Monday, April 23, 2012

Psychoanalysis in France

The richarddawkins.net website recently posted an excerpt from the following article in the New Statesman:
Simon Singh also linked to the article on his Twitter account. The article follows right on the heels of a BBC report where France is criticized for still applying Freudian psychoanalysis techniques to treat autism. This whole subject area is very new to me, and I have to admit that I know very little about Freud, psychoanalysis or autism. Before I began digging some more into the issue, this is what I knew: that Freudian techniques are outdated (though I wasn't quite sure of all the details as to why they are outdated) and that autism is a neurological disorder.

The New Statesman article decides to bring the criticism of France to another level by accusing the French of a "difficult relationship with evidence-based science". Now, I do have some misgivings about science and scientists here in France, but the arguments and "evidence" put forward by the author, Michael Brooks, just come across as plain silly. Here's one of his arguments:
According to LSE researcher Martin Bauer, support within a population for science is inversely proportional to the strength of that country’s scientific research. As Bauer and his colleagues put it in this paper, “if the national science base is strong… science initiatives find less support and vice versa.” And, as it turns out, the French are highly supportive of science initiatives – suggesting their science base is actually rather weak.

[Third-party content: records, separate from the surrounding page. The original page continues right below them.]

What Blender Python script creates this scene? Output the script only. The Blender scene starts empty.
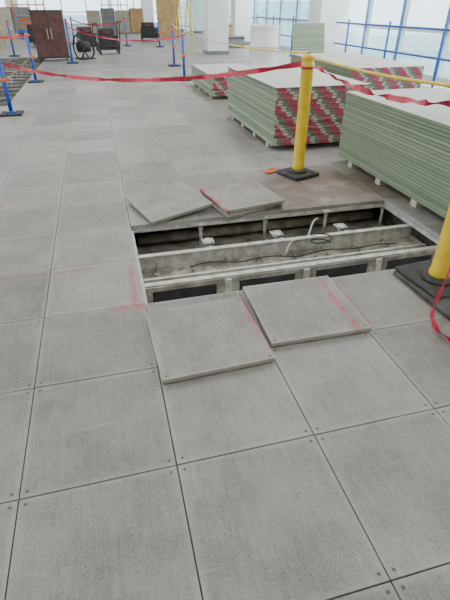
import bpy, bmesh, math, random
from mathutils import Vector, Matrix
random.seed(7)
S=bpy.context.scene
T=0.61; OX=0.09; OY=1.14   # raised floor module and origin of the joint grid
R=math.radians

# ------------------------------------------------------------------ materials
class NT:
    def __init__(s,name):
        s.m=bpy.data.materials.new(name); s.m.use_nodes=True
        s.t=s.m.node_tree; s.n=s.t.nodes; s.l=s.t.links
        s.b=s.n['Principled BSDF']
    def node(s,typ,**kw):
        n=s.n.new(typ)
        for k,v in kw.items(): setattr(n,k,v)
        return n
    def put(s,sock,v):
        if isinstance(v,bpy.types.NodeSocket): s.l.new(v,sock)
        else: sock.default_value=v
    def math(s,op,a,b=None,c=None):
        n=s.node('ShaderNodeMath',operation=op)
        s.put(n.inputs[0],a)
        if b is not None: s.put(n.inputs[1],b)
        if c is not None: s.put(n.inputs[2],c)
        return n.outputs[0]
    def smooth(s,v,lo,hi,a=0.0,b=1.0):
        n=s.node('ShaderNodeMapRange',interpolation_type='SMOOTHSTEP')
        s.put(n.inputs[0],v)
        for i,x in enumerate((lo,hi,a,b)): n.inputs[i+1].default_value=x
        return n.outputs[0]
    def mix(s,f,a,b,bt='MIX'):
        n=s.node('ShaderNodeMix',data_type='RGBA',blend_type=bt)
        s.put(n.inputs[0],f); s.put(n.inputs[6],a); s.put(n.inputs[7],b)
        return n.outputs[2]
    def obj(s):
        return s.node('ShaderNodeTexCoord').outputs['Object']
    def scale(s,v,sc,loc=(0,0,0)):
        n=s.node('ShaderNodeMapping'); s.put(n.inputs[0],v)
        n.inputs['Scale'].default_value=sc; n.inputs['Location'].default_value=loc
        return n.outputs[0]
    def noise(s,v,scale,detail=3,rough=.5):
        n=s.node('ShaderNodeTexNoise'); s.put(n.inputs['Vector'],v)
        n.inputs['Scale'].default_value=scale; n.inputs['Detail'].default_value=detail
        n.inputs['Roughness'].default_value=rough
        return n.outputs['Fac']
    def xyz(s,v):
        n=s.node('ShaderNodeSeparateXYZ'); s.put(n.inputs[0],v); return n.outputs
    def comb(s,x,y,z=0.0):
        n=s.node('ShaderNodeCombineXYZ'); s.put(n.inputs[0],x); s.put(n.inputs[1],y); s.put(n.inputs[2],z); return n.outputs[0]
    def bump(s,h,st=.3,d=.01):
        n=s.node('ShaderNodeBump'); s.put(n.inputs['Height'],h)
        n.inputs['Strength'].default_value=st; n.inputs['Distance'].default_value=d
        s.l.new(n.outputs[0],s.b.inputs['Normal'])
def c4(c): return (c[0],c[1],c[2],1)

def plain(name,col,rough=.5,metal=0,var=.15,sc=8,bump=0):
    k=NT(name); v=k.noise(k.obj(),sc,4,.6)
    a=c4([x*(1-var) for x in col]); b=c4([min(1,x*(1+var)) for x in col])
    k.put(k.b.inputs['Base Color'],k.mix(k.smooth(v,.3,.7),a,b))
    k.b.inputs['Roughness'].default_value=rough; k.b.inputs['Metallic'].default_value=metal
    if bump: k.bump(k.noise(k.obj(),sc*8,3),bump,.004)
    return k.m

def concrete(k,P,lx,ly,rnd,dark,light):
    """cement panel surface: P pos, lx/ly local metres from the panel centre"""
    streak=k.noise(k.scale(P,(48,6,1)),1.0,5,.75)
    fine=k.noise(k.scale(P,(130,95,60)),1.0,5,.9)
    blot=k.noise(P,2.6,6,.65)
    f=k.math('ADD',k.math('MULTIPLY',streak,.22),k.math('MULTIPLY',fine,.62))
    f=k.math('ADD',f,k.math('MULTIPLY',blot,.42))
    if rnd is not None: f=k.math('ADD',f,k.math('MULTIPLY',k.math('SUBTRACT',rnd,.5),.11))
    f=k.smooth(f,.46,.80)
    col=k.mix(f,c4(dark),c4(light))
    ax=k.math('ABSOLUTE',lx); ay=k.math('ABSOLUTE',ly)
    edge=k.math('MAXIMUM',ax,ay)
    rim=k.smooth(k.math('ADD',edge,k.math('MULTIPLY',k.noise(P,9,4,.6),.04)),.290,.325)
    col=k.mix(k.math('MULTIPLY',rim,.32),col,c4([min(1,x*1.3) for x in light]))
    # pits
    vo=k.node('ShaderNodeTexVoronoi'); vo.inputs['Scale'].default_value=60; k.put(vo.inputs['Vector'],P)
    pit=k.smooth(vo.outputs['Distance'],.10,.24,1,0)
    msk=k.smooth(k.noise(k.scale(P,(16,4,1)),1.0,3,.6),.52,.64)
    pit=k.math('MULTIPLY',pit,msk)
    col=k.mix(k.math('MULTIPLY',pit,.75),col,c4([x*.3 for x in dark]))
    # corner screw holes
    dx=k.math('SUBTRACT',ax,.277); dy=k.math('SUBTRACT',ay,.277)
    d=k.math('SQRT',k.math('ADD',k.math('MULTIPLY',dx,dx),k.math('MULTIPLY',dy,dy)))
    scw=k.smooth(d,.0045,.008,1,0)
    col=k.mix(k.math('MULTIPLY',scw,.8),col,(.03,.03,.03,1))
    return col,fine,blot,streak

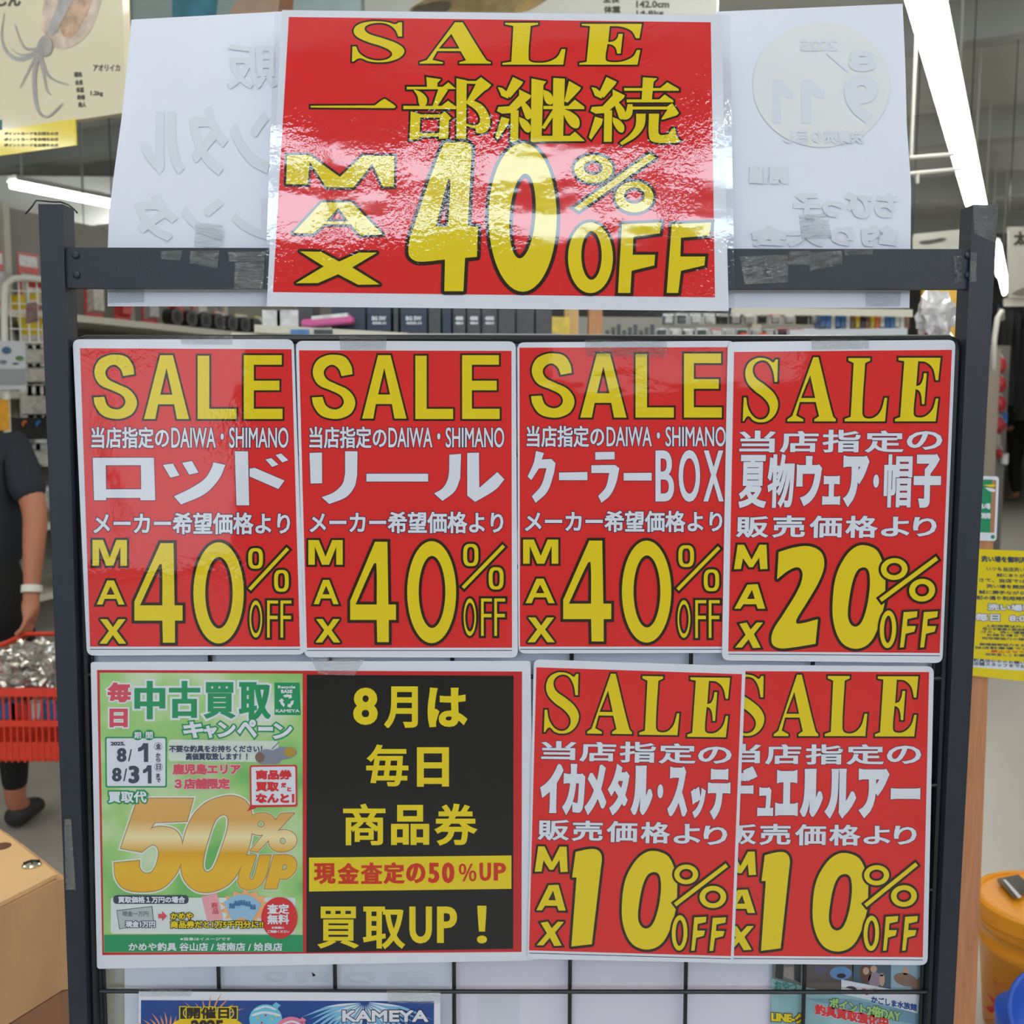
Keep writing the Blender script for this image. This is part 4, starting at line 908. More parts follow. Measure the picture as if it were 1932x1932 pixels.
# unseen light panels in door and window frames, added for haze on the posters
for nm, x0_, x1_, z0_, z1_, rad in (('added_door_frame', -4.3, -2.2, 0.05, 2.1, 1.9), ('added_window_frame', .4, 2.6, 1.62, 2.12, 1.5)):
    wd, hg = x1_ - x0_, z1_ - z0_
    pl = bpy.data.lights.new('daylight', 'AREA'); pl.shape = 'RECTANGLE'; pl.size = wd; pl.size_y = hg; pl.energy = rad * PI * wd * hg; pl.color = (.80, .90, 1.0)
    o = bpy.data.objects.new('daylight', pl); COL.objects.link(o); o.location = ((x0_ + x1_) / 2, Y0 + .02, (z0_ + z1_) / 2); o.rotation_euler = (math.radians(90), 0, 0)
    m = MB()
    for x in (x0_, (x0_ + x1_) / 2, x1_): m.box((x, Y0 + .03, (z0_ + z1_) / 2), (.05, .06, hg))
    for z in (z0_, z1_): m.box(((x0_ + x1_) / 2, Y0 + .03, z), (wd + .05, .06, .05))
    struct(m.build(nm, MATS['window_aluminium']))
# ceiling beams
for i in range(7):
    c = PZ(966, -400, 4.1) + A * (i * 3.0 - 2)
    struct(MB().box(Vector((c.x, c.y, 4.16)), (24, .22, .28), rz=AZ * 0 + math.atan2(B.y, B.x)).build('trim_1', BEAM))
for off in (-5.2, -2.4, 1.2, 4.6):
    c = A * 8 + B * -off
    struct(MB().box(Vector((c.x, c.y, 4.22)), (30, .14, .16), rz=math.atan2(A.y, A.x)).build('trim_2', BEAM))
# fluorescent fixtures in rows along the aisles
TUBE = mat('fluorescent_tube', (255, 255, 255), emit=(255, 255, 250), es=25.0); CASE = mat('fixture_white_enamel', (214, 212, 204), rough=.4)
def fixture(p, q, w_=.15, label='ceiling strip light'):
    """p,q ends of the lit length at lamp height"""
    p, q = Vector(p), Vector(q); d = (q - p); L_ = d.length; rz = math.atan2(d.y, d.x); c = (p + q) / 2
    rt = root('strip_light', c + Vector((0, 0, .07)), label, 'ceiling light', 'fluorescent strip lights under the ceiling')
    sd = Vector((-math.sin(rz), math.cos(rz), 0))
    m_ = MB(); s1 = [c + Vector((0,0,.02))]
    e = d.normalized() * (L_ / 2 + .02)
    prof = [(-w_*.42, .034), (-w_*.2, .05), (w_*.2, .05), (w_*.42, .034), (w_*.42, .04), (w_*.3, .075), (-w_*.3, .075), (-w_*.42, .04)]
    vs = [c - e + sd * a + UP * b for a, b in prof] + [c + e + sd * a + UP * b for a, b in prof]
    m_.add(vs, [tuple(range(8)), tuple(range(8, 16))[::-1]] + [(i, i + 8, (i + 1) % 8 + 8, (i + 1) % 8) for i in range(8)])
    m_.build('housing', CASE, rt)
    for g_ in (-.3, .3): MB().tube([p + UP * .012 + sd * w_ * g_, q + UP * .012 + sd * w_ * g_], .02, 10).build('tube', TUBE, rt, smooth=True)
    MB().tube([c + UP * .07, c + UP * (ZC - c.z - .02)], .008, 6).build('hanger', CASE, rt)
    return rt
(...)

Have you ever heard of such a silly proposition. To take this argument all the way to ad absurdum, one could conclude that to get a population to support science, one should aim to weaken the country's science base. Is it just me that finds that logic preposterous? So, if I'm understanding this right, countries that are extremely weak in science, say Mali, should have a population that protests on the street for more science initiatives? 

He then digs himself into a deeper hole with this nonsense:
I can offer some arbitrary and rather unscientific figures to back this up. Here’s the question: how many members of a population does it take to create a Nobel prize-winning scientist?
Taking 1970 as the cutoff for modern times, in Sweden, it’s 1.5 million people per scientific Nobel prize. In the UK, it’s 1.7 million. Germany has a prize for every 3 million people (reunification will no doubt have pushed that figure up). France? Since 1970, one scientific Nobel prize per 5 million people.
(bold emphasis mine)

Note to Mr. Brooks: if something is arbitrary and "rather unscientific", then don't use it to back anything up. Also, choosing arbitrary start dates (1970?) puts you on the same level as climate deniers who choose time intervals to "prove" that the Earth is cooling. Finally, one of the foundations of science is an understanding that correlation does not imply causation. In other words, a smaller number of Nobel prize-winning scientists in France compared to other countries is a long, long way from concluding that the French have a difficult relationship with evidence-based science.

There is an anti-pseudoscience association in France known as the "Association française pour l’information scientifique" (AFIS), or in English the "French association for science information". Their website can be found here: http://www.pseudo-sciences.org/. They also have a recent article on the issue of autism and psychoanalysis which you can try to read by using the Google translate tool.
In December 2010, the AFIS published a special magazine issue on psychoanalysis. Quickly skimming over the issue summary, it tries to tackle the reasons for why psychoanalysis is still prevalent in France, but that its decline is underway. 
Today (April 23rd, 2012), I just bought the recent edition of Le Nouvel Observateur which has on its front page the title "Faut-il brûler la psychanalyse ?" ("Should psychoanalysis be burned"). Within is a dossier of several articles that strongly criticize the discipline. 

There are criticisms to be made of both science culture and scientific research in France, but this article shows that the author is completely unaware of what those problems are and why they exist. I'll try to come back to that subject in another post.